## begin DATASET EXCERPT
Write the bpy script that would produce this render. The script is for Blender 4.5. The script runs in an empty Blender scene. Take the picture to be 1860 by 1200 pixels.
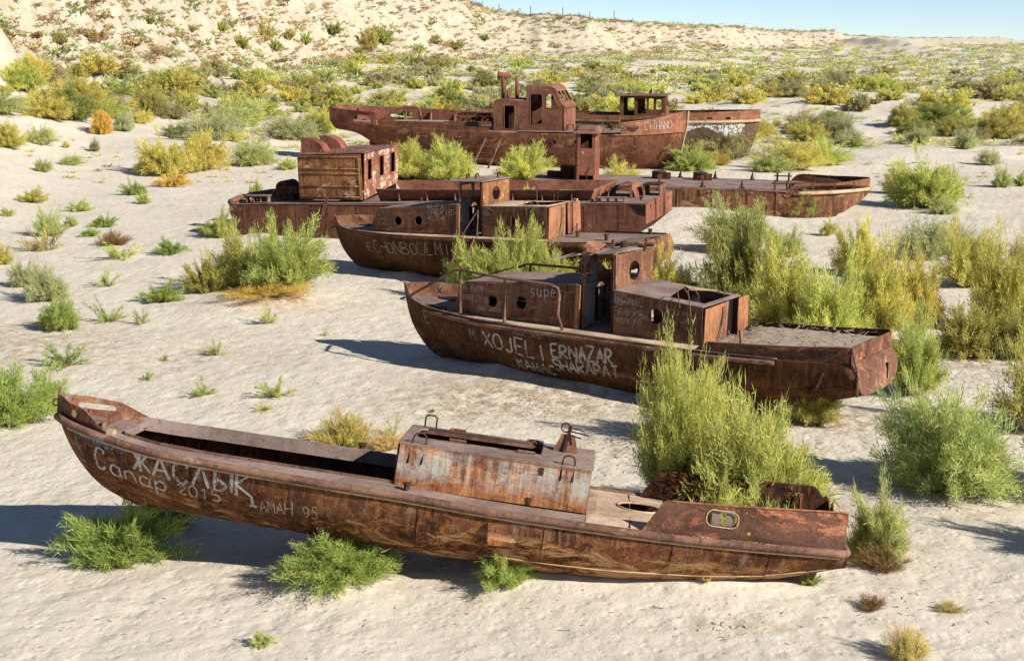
import bpy, math, random
import numpy as np
from mathutils import Vector, Matrix, Euler
from mathutils.geometry import delaunay_2d_cdt

random.seed(7); RNG = np.random.default_rng(7)
SC = bpy.context.scene
COL = SC.collection
R = math.radians

# ------------------------------------------------------------------ camera, sky, sun, exposure
CAM_H = 8.0
PITCH = 11.55
cam_d = bpy.data.cameras.new('camera'); cam = bpy.data.objects.new('camera', cam_d); COL.objects.link(cam)
cam.location = (0, 0, CAM_H); cam.rotation_euler = (R(90 - PITCH), 0, 0)
cam_d.sensor_width = 36; cam_d.lens = 50; cam_d.clip_start = 0.5; cam_d.clip_end = 20000
SC.camera = cam
SUN_EL, SUN_AZ = 31.0, 33.0                      # shadows fall to -X and a little away
sun_d = bpy.data.lights.new('sun', 'SUN'); sun = bpy.data.objects.new('sun', sun_d); COL.objects.link(sun)
sun_d.energy = 5.0; sun_d.angle = R(0.53); sun_d.color = (1.0, 0.955, 0.88)
sdir = Vector((math.cos(R(SUN_AZ)) * math.cos(R(SUN_EL)), -math.sin(R(SUN_AZ)) * math.cos(R(SUN_EL)), math.sin(R(SUN_EL))))
sun.rotation_euler = sdir.to_track_quat('Z', 'Y').to_euler(); sun.location = (30, -20, 40)
W = bpy.data.worlds.new('World'); SC.world = W; W.use_nodes = True
wn = W.node_tree; bg = wn.nodes['Background']
sky = wn.nodes.new('ShaderNodeTexSky'); sky.sky_type = 'NISHITA'; sky.sun_disc = False
sky.sun_elevation = R(SUN_EL); sky.sun_rotation = R(90 + SUN_AZ); sky.altitude = 50
sky.air_density = 0.5; sky.dust_density = 0.0; sky.ozone_density = 1.9
wn.links.new(sky.outputs[0], bg.inputs[0]); bg.inputs[1].default_value = 0.084
SC.view_settings.view_transform = 'Standard'; SC.view_settings.look = 'None'
SC.view_settings.exposure = 0.60; SC.view_settings.gamma = 1; SC.view_settings.use_curve_mapping = False
SC.cycles.use_denoising = True
SC.cycles.max_bounces = 6; SC.cycles.transparent_max_bounces = 8

# ------------------------------------------------------------------ node materials
class NT:
    def __init__(s, name):
        s.m = bpy.data.materials.new(name); s.m.use_nodes = True; s.t = s.m.node_tree
        s.bsdf = s.t.nodes['Principled BSDF']; s.out = s.t.nodes['Material Output']
    def n(s, typ, **k):
        x = s.t.nodes.new(typ)
        for a, v in k.items(): setattr(x, a, v)
        return x
    def link(s, a, b): s.t.links.new(a, b)
    def val(s, inp, v):
        if hasattr(v, 'is_linked') or isinstance(v, bpy.types.NodeSocket): s.link(v, inp)
        else: inp.default_value = v
    def coord(s, scale=(1, 1, 1), off=(0, 0, 0), which='Object'):
        tc = s.n('ShaderNodeTexCoord'); mp = s.n('ShaderNodeMapping')
        mp.inputs['Scale'].default_value = scale; mp.inputs['Location'].default_value = off
        s.link(tc.outputs[which], mp.inputs[0]); return mp.outputs[0]
    def noise(s, co, scale, detail=5, rough=.6, dist=0.0):
        x = s.n('ShaderNodeTexNoise'); s.link(co, x.inputs['Vector'])
        x.inputs['Scale'].default_value = scale; x.inputs['Detail'].default_value = detail
        x.inputs['Roughness'].default_value = rough; x.inputs['Distortion'].default_value = dist
        return x.outputs['Fac']
    def ramp(s, v, a, b, smooth=False):
        x = s.n('ShaderNodeMapRange'); s.link(v, x.inputs[0]); x.inputs[1].default_value = a; x.inputs[2].default_value = b
        if smooth: x.interpolation_type = 'SMOOTHSTEP'
        return x.outputs[0]
    def math(s, op, a, b=0.0):
        x = s.n('ShaderNodeMath', operation=op); s.val(x.inputs[0], a); s.val(x.inputs[1], b); return x.outputs[0]
    def mix(s, f, a, b, mode='MIX'):
        x = s.n('ShaderNodeMix', data_type='RGBA', blend_type=mode); s.val(x.inputs[0], f)
        for i, v in ((6, a), (7, b)):
            if isinstance(v, tuple): x.inputs[i].default_value = (*v[:3], 1)
            else: s.link(v, x.inputs[i])
        return x.outputs[2]
    def sep(s, co):
        x = s.n('ShaderNodeSeparateXYZ'); s.link(co, x.inputs[0]); return x.outputs
    def bump(s, h, strength=.5, dist=.02):
        x = s.n('ShaderNodeBump'); x.inputs['Strength'].default_value = strength; x.inputs['Distance'].default_value = dist
        s.link(h, x.inputs['Height']); s.link(x.outputs[0], s.bsdf.inputs['Normal'])
    def done(s, col, rough=.85, spec=.2):
        s.val(s.bsdf.inputs['Base Color'], col if not isinstance(col, tuple) else (*col[:3], 1))
        s.val(s.bsdf.inputs['Roughness'], rough); s.bsdf.inputs['Specular IOR Level'].default_value = spec
        return s.m

def rust(name, dark=(.040, .017, .011), mid=(.125, .050, .027), orange=(.34, .125, .038), hi=(.46, .36, .24),
         hi_amt=.12, or_amt=.35, dark_bias=.5, streak=.5, seed=0.0, band=None, wide=None, hi_scale=2.0, bump=.5, xstretch=.45, xgrad=None):
    """weathered steel: mottled brown rust, orange blooms, run-down streaks, peeled pale patches, optional height bands"""
    dark = (dark[0] * .92, dark[1] * 1.0, dark[2] * .95); mid = (mid[0] * 1.38, mid[1] * 1.46, mid[2] * 1.38); orange = (orange[0] * 1.22, orange[1] * 1.36, orange[2] * 1.25)
    n = NT(name); co = n.coord(off=(seed, seed * 1.7, seed * .6)); raw = n.coord()
    big = n.noise(co, .9, 8, .66, .5)
    med = n.noise(n.coord(scale=(.8, 1, 1.2), off=(seed, 3, 1)), 4.2, 9, .7, .6)
    spots = n.noise(n.coord(off=(seed * .3, 5, seed)), 11, 7, .68, .3)
    fine = n.noise(co, 42, 5, .7)
    st = n.noise(n.coord(scale=(1, 1, .10), off=(seed, 0, 0)), 9, 5, .65, .2)
    st2 = n.noise(n.coord(scale=(1, 1, .05), off=(seed, 7, 0)), 22, 3, .6, .1)
    c = n.mix(n.ramp(big, dark_bias - .12, dark_bias + .12), dark, mid)
    c = n.mix(n.math('MULTIPLY', n.ramp(med, .42, .66), .38), c, mid)
    c = n.mix(n.math('MULTIPLY', n.ramp(med, .70 - or_amt * .34, .84 - or_amt * .26), .85), c, orange)
    c = n.mix(n.math('MULTIPLY', n.ramp(spots, .56, .66), .45), c, n.mix(.5, mid, orange))
    c = n.mix(n.math('MULTIPLY', n.ramp(spots, .44, .36), .72), c, dark)
    c = n.mix(n.math('MULTIPLY', n.ramp(st, .50, .72), streak * .8), c, orange)
    c = n.mix(n.math('MULTIPLY', n.ramp(st, .47, .30), streak), c, dark)
    c = n.mix(n.math('MULTIPLY', n.ramp(st2, .56, .70), streak * .55), c, tuple(min(1, v * 1.25 + .05) for v in orange))
    if wide:                                                                   # thin remains of paint over the rust
        col_w, amt, z0, z1 = wide
        z = n.sep(raw)[2]
        m = n.math('MULTIPLY', n.ramp(z, z0, z0 + .22), n.ramp(z, z1, z1 - .10))
        pn = n.noise(n.coord(scale=(.9, 1, .7), off=(seed + 5, 2, 0)), 2.6, 12, .74, .5)
        stn = n.math('ADD', n.math('MULTIPLY', pn, .62), n.math('MULTIPLY', st, .38))
        f = n.math('MULTIPLY', n.ramp(stn, .62 - amt * .3, .72 - amt * .2), m)
        f = n.math('MULTIPLY', f, n.ramp(spots, .30, .46))
        c = n.mix(n.math('MULTIPLY', f, .85), c, col_w)
    if hi_amt > 0:
        p = n.noise(n.coord(scale=(xstretch, 1, 1), off=(seed, 9, 4)), hi_scale * 1.6, 14, .76, .6)
        if xgrad: p = n.math('ADD', p, n.math('SUBTRACT', n.math('MULTIPLY', n.ramp(n.sep(raw)[0], xgrad[0], xgrad[1]), xgrad[2]), xgrad[2] * .5))
        f = n.ramp(p, .66 - hi_amt * .35, .675 - hi_amt * .35)
        edge = n.ramp(p, .62 - hi_amt * .35, .66 - hi_amt * .35)
        if band:
            z0, z1, _ = band
            z = n.sep(raw)[2]; bm = n.math('MULTIPLY', n.ramp(z, z0, z0 + .08), n.ramp(z, z1, z1 - .14))
            f = n.math('MULTIPLY', f, bm); edge = n.math('MULTIPLY', edge, bm)
        c = n.mix(n.math('MULTIPLY', edge, .6), c, orange)
        c = n.mix(n.math('MULTIPLY', f, .9), c, n.mix(fine, tuple(v * .55 for v in hi), hi))
    c = n.mix(.6, c, n.mix(n.ramp(fine, .3, .7), (.45, .42, .40), (1.15, 1.15, 1.15)), 'MULTIPLY')
    h = n.math('ADD', n.math('MULTIPLY', med, .7), n.math('ADD', n.math('MULTIPLY', fine, .25), n.math('MULTIPLY', big, 1.5)))
    n.bump(h, bump, .03)
    return n.done(c, .92, .10)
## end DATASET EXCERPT
**YOUR TASK:**
Begin at the first line of the material and copy each line exactly through the one containing "R = math.radians". Omit pictures.

**RESPONSE TO THIS EXERCISE:**
Write the bpy script that would produce this render. The script is for Blender 4.5. The script runs in an empty Blender scene. Take the picture to be 1860 by 1200 pixels.
import bpy, math, random
import numpy as np
from mathutils import Vector, Matrix, Euler
from mathutils.geometry import delaunay_2d_cdt

random.seed(7); RNG = np.random.default_rng(7)
SC = bpy.context.scene
COL = SC.collection
R = math.radians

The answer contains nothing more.